Famoso na época pelo seu feitio belicoso e pelos muitos conflitos e querelas judiciais em que se viu envolvido, Martorell nasceu em Valência, possivelmente em 1413, e começou a escrever em 1460 este romance expressamente dedicado ao “sereníssimo Príncipe Dom Fernando de Portugal”, elogiado como “mui excelente, virtuoso e glorioso Príncipe, Rei expectante”. Filho segundo de D. Duarte, D. Fernando, duque de Viseu, viu o seu irmão Pedro ser proclamado conde de Barcelona em 1463 e ele próprio ali viveu num período que coincidiu com o final da vida de Martorell, que terá morrido no primeiro semestre de 1465 sem ver publicado o livro a que dedicou os seus últimos anos, e que só em 1490 viria a ser publicado.
Na primeira parte do D. Quixote de la Mancha, Cervantes põe o padre-cura local, consultor do seu herói em matéria de romances de cavalaria, a elogiar o livro de Martorell. O excerto aparece transcrito na contracapa do volume inaugural desta primeira edição portuguesa de Tirant lo Blanc: "— Valha-me Deus! — disse o cura, soltando um grande brado —, que aqui está o Tirant lo Blanc! Dai-mo cá, compadre, que eu agirei como quem encontrou nele um tesouro de contentamento e uma mina de passatempos. (…) A verdade vos digo, senhor compadre, que em razão de estilo não há no mundo livro melhor: aqui os cavaleiros comem e dormem, morrem nas suas camas e fazem testamento antes de morrer, com outras coisas mais que faltam em todos os livros deste género”.
Dispensando muitas marcas características do romance de cavalaria, com os seus amores puros e a sua estrita moralidade, Tirant lo Blanc lança um olhar naturalista e satírico para os costumes e vícios da sociedade do seu tempo, havendo mesmo quem o considere o primeiro romance realista da literatura ocidental. E se se desvia da realidade ao imaginar um outro desenlace para a queda de Constantinopla e a destruição do Império Romano do Oriente, que ocorrera em 1453, poucos anos antes de Martorell iniciar a sua obra, também há quem por isso mesmo o credite como um longínquo antecessor dos actuais exercícios ficcionais de história alternativa.

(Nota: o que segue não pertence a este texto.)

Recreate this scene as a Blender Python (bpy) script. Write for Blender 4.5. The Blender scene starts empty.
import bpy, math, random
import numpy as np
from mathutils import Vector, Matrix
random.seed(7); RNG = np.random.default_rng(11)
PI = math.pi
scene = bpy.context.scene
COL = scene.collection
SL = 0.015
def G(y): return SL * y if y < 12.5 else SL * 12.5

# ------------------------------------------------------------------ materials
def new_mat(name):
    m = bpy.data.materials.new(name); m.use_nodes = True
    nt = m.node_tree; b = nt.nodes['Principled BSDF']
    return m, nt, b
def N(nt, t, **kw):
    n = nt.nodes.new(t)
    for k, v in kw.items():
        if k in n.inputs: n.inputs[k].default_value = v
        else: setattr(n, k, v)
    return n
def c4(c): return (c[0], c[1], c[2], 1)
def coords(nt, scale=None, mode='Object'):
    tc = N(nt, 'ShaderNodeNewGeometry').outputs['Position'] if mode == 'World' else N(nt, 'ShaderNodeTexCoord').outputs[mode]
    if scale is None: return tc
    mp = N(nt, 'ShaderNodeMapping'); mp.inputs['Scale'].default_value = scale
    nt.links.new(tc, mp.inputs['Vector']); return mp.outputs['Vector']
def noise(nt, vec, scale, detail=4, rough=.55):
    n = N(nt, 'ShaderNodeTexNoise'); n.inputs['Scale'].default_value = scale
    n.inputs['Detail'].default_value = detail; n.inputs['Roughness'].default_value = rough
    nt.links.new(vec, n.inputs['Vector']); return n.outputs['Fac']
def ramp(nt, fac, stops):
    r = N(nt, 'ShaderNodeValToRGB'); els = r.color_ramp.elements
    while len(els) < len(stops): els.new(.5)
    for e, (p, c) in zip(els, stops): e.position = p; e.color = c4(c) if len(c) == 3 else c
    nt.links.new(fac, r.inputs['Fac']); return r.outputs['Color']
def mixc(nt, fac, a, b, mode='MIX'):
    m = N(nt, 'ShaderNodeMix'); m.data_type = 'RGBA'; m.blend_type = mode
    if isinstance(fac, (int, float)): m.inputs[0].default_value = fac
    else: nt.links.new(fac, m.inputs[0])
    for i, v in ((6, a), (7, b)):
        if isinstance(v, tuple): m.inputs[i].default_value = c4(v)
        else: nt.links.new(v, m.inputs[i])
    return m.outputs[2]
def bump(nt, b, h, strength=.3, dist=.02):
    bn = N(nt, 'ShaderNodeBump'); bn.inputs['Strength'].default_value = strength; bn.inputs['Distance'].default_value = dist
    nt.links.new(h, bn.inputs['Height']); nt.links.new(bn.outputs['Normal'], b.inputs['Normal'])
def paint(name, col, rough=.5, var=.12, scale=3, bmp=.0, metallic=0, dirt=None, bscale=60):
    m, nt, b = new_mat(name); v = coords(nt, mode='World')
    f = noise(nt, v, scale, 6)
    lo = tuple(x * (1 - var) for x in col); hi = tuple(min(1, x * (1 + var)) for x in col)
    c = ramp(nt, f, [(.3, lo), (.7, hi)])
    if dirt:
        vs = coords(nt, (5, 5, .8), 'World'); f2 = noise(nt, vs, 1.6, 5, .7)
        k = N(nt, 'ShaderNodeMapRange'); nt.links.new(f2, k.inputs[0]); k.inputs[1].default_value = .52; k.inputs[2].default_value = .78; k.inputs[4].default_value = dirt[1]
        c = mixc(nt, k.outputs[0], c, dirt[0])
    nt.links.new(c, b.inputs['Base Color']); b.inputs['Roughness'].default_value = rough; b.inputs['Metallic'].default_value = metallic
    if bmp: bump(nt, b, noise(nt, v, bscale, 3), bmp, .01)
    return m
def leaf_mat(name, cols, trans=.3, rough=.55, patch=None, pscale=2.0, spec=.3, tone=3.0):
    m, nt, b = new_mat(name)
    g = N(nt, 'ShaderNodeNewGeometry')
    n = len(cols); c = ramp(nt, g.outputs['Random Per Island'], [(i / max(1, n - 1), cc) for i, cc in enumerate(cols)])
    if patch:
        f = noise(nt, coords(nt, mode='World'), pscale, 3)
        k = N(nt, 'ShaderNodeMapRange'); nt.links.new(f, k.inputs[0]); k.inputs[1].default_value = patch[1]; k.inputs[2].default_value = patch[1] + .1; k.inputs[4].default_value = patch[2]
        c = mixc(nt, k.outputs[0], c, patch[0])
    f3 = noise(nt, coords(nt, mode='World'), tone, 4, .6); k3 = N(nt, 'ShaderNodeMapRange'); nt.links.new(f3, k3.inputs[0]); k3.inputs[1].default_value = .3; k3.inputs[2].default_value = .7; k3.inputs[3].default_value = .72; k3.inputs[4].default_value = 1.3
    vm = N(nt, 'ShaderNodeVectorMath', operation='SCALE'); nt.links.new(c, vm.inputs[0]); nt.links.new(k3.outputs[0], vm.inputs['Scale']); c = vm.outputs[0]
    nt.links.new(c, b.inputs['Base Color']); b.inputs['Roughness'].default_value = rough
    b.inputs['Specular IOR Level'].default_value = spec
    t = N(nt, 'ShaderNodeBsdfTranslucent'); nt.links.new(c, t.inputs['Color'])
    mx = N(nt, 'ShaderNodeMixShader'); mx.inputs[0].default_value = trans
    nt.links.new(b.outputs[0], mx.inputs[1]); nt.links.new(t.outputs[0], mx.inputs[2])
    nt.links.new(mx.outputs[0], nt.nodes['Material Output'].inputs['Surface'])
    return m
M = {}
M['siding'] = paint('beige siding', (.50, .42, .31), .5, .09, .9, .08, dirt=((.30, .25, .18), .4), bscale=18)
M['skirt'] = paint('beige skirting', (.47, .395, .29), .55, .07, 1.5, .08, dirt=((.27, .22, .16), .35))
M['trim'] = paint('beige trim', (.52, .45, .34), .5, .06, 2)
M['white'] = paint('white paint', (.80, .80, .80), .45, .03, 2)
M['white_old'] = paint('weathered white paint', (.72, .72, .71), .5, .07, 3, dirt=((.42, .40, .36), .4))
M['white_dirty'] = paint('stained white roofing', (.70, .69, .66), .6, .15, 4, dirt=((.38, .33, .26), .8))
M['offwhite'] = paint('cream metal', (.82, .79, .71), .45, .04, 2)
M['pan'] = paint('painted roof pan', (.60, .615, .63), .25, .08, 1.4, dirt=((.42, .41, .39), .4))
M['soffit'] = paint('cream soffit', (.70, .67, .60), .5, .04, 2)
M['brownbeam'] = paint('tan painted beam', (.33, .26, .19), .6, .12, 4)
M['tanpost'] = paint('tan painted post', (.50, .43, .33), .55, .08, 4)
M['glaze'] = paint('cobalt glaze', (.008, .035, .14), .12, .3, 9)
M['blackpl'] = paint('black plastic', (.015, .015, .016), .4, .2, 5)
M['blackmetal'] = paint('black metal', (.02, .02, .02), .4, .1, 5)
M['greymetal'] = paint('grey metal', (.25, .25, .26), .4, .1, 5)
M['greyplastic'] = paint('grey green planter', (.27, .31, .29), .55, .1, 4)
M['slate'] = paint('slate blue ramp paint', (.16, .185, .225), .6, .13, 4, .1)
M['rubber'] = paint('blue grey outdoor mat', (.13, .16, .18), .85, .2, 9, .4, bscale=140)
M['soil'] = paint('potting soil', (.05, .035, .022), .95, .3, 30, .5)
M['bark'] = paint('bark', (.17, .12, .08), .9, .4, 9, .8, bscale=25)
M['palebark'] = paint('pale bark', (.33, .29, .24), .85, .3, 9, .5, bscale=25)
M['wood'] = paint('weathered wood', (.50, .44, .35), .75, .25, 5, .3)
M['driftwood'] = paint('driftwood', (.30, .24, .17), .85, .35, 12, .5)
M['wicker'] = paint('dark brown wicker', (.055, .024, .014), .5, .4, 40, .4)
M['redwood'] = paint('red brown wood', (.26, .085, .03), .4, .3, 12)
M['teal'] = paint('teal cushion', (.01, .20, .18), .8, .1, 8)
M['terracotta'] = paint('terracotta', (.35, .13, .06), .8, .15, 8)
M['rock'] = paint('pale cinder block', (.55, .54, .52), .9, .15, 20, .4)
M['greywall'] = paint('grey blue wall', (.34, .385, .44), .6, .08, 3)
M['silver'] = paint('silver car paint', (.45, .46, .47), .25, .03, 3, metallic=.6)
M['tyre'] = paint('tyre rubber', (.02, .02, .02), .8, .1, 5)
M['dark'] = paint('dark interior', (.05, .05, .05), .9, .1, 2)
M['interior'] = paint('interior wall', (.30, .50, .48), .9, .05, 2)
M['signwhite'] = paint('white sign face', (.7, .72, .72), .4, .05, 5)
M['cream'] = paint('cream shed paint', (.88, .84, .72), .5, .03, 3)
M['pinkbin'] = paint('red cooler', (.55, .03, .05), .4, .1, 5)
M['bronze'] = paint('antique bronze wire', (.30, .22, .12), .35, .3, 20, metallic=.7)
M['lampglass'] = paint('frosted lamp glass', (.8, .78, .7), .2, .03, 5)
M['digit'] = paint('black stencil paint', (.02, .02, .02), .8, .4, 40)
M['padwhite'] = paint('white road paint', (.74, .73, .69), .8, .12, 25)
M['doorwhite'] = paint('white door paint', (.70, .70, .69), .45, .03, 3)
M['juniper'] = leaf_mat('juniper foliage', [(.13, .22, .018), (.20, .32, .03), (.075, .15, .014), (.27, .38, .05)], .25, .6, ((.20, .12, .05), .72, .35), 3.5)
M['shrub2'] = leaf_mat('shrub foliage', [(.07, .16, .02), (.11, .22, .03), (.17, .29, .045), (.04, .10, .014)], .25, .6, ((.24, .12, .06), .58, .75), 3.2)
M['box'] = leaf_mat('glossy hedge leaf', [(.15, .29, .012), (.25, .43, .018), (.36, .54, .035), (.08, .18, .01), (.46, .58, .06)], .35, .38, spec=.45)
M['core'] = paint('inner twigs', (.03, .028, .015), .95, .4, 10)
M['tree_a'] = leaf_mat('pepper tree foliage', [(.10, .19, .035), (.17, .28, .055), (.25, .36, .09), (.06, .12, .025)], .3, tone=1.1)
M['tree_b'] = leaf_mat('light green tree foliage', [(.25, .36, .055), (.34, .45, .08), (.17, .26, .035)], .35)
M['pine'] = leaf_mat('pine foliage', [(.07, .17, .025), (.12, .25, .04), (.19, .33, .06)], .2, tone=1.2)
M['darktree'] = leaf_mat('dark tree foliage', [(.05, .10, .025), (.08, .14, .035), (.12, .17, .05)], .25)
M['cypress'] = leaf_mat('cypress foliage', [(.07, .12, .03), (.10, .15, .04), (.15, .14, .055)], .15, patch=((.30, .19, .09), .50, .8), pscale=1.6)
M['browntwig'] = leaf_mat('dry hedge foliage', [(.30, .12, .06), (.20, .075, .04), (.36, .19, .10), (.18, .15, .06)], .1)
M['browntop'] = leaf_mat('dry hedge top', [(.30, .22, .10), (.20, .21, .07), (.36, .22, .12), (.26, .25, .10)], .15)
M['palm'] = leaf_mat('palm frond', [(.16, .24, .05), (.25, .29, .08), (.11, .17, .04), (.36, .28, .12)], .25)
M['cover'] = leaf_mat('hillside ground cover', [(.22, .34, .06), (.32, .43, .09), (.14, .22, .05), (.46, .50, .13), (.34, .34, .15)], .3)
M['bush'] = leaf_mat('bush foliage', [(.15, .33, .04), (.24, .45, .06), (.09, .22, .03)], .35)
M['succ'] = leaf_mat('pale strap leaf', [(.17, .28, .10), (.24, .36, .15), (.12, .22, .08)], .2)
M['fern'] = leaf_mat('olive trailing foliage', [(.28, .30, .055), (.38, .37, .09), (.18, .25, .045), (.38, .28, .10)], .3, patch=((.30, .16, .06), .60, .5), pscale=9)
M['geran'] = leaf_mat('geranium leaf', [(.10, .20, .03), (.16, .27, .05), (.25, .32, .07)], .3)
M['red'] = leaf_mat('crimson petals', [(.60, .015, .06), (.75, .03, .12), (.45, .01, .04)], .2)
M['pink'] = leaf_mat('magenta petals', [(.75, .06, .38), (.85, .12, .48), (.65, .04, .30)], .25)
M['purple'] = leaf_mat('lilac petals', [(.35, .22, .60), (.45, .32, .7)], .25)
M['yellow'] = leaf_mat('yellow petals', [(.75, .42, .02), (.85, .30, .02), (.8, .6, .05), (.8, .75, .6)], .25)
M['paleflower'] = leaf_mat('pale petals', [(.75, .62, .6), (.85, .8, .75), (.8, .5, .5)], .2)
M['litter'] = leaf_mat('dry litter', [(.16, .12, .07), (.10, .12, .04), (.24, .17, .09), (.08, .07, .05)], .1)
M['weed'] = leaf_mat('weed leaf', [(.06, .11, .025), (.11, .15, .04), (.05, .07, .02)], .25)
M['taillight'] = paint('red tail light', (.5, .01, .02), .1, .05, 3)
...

Nascido em 1949 em Silvã de Cima (Sátão, Viseu), Artur Guerra, o responsável por colmatar esta evidente lacuna cultural que era a falta de uma tradução portuguesa do Tirant – se não levarmos demasiado à letra o que diz o próprio Martorell, que pretende ter traduzido o livro "do inglês para a língua portuguesa, e depois para a língua vulgar valenciana [ou seja, catalão]" –, é licenciado em Filosofia pela Universidade de São Tomás, em Roma, e pela Universidade Clássica de Lisboa, e formou-se ainda em Teologia em Valência. Tradutor de castelhano, catalão e italiano, devem-se-lhe, por exemplo, traduções de Ortega y Gasset (A Rebelião das Massas), Miguel Unamuno (Do Sentimento Trágico da Vida e A Agonia do Cristianismo), Maria Zambrano, Miguel Delibes, Carlo Coccioli, ou Daniel Innerarity.
Do catalão, traduziu obras de autores contemporâneos como Mercè Rodoreda, Joan Perucho, Jesus Moncada, Maria Barbal, Marc Pastor ou Tina Vallès. E já antes de se lançar na empreitada de trazer para o português Tirant lo Blanc, tivera uma primeira incursão de peso na literatura medieval catalã no início dos anos 90, quando traduziu, para a Assírio & Alvim, o Livro da Ordem de Cavalaria, de Ramon Llul (conhecido em português como Raimundo Lúlio), obra que o próprio Martorell usa no seu livro e cujo autor é o patrono da fundação que acaba agora de distinguir o trabalho do tradutor português.
Juntamente com Cristina Rodriguez, sua parceira de largas dezenas de traduções literárias, Artur Guerra recebeu em 201 o Prémio de Literatura Casa da América Latina pela tradução de 2666, romance póstumo do escritor chileno Roberto Bolaño.